Migrants Revolt in Southern Italy, Hijack Welcome Center

Refugees
BULENT KILIC/AFP/Getty

Some 300 young migrants seized control of the refugee welcome center where they were guests in southern Italy on Monday, barricading themselves inside for eight hours by piling up furniture against the entrance to the building until a series of demands could be met.

The migrants issued a list of demands, including better living conditions and the ability to communicate with their families in their home countries. The real sticking point, however, is their demand to be moved elsewhere, particularly to Germany or other countries of northern Europe.

The welcome center is located in the former headquarters of the Law School of the University of Mediterranean Studies in the Italian region of Reggio Calabria.

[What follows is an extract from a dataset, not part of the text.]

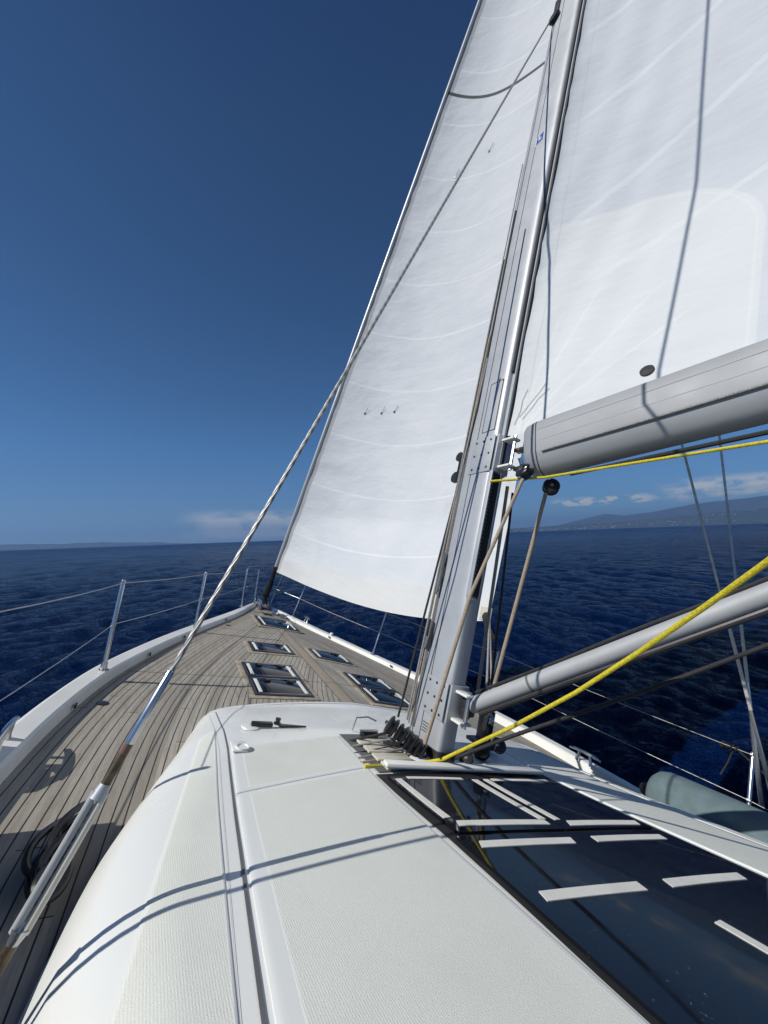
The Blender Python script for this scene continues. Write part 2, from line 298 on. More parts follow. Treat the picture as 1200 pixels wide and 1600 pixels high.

State and local police in riot gear, as well as members of the State Forestry Corps, assembled around the welcome center in an attempt to dialog with the migrants. Officials from the regional Immigration Bureau were also on the scene, trying to calm people down.

The migrants finally relinquished control of the center on Monday afternoon.

Regarding their current living conditions, migrants are claiming they have little food, no hot water, insufficient clothing, shampoo and soap to wash, and that they are forced to sleep on cots or directly on the floor in sleeping bags.

Local assistance associations, however, have reported that supplies of food, clothing and other goods arrive regularly and the immigrants are treated very well. “The truck arrives every morning for breakfast, lunch, and dinner,” said one official. “It’s an excuse; they want to go away to Milan, Rome, to the North, and they complain about these things in order to be taken elsewhere.”

The property currently houses 340 young people, 140 of whom just arrived with the latest landings at the port of Reggio, who sleep in a makeshift dormitory at a gym close to the reception center.

According to a member of the prefecture of Reggio Calabria, they simply have no more facilities to accommodate new arrivals, especially unaccompanied minors, a situation he has called “a true emergency.”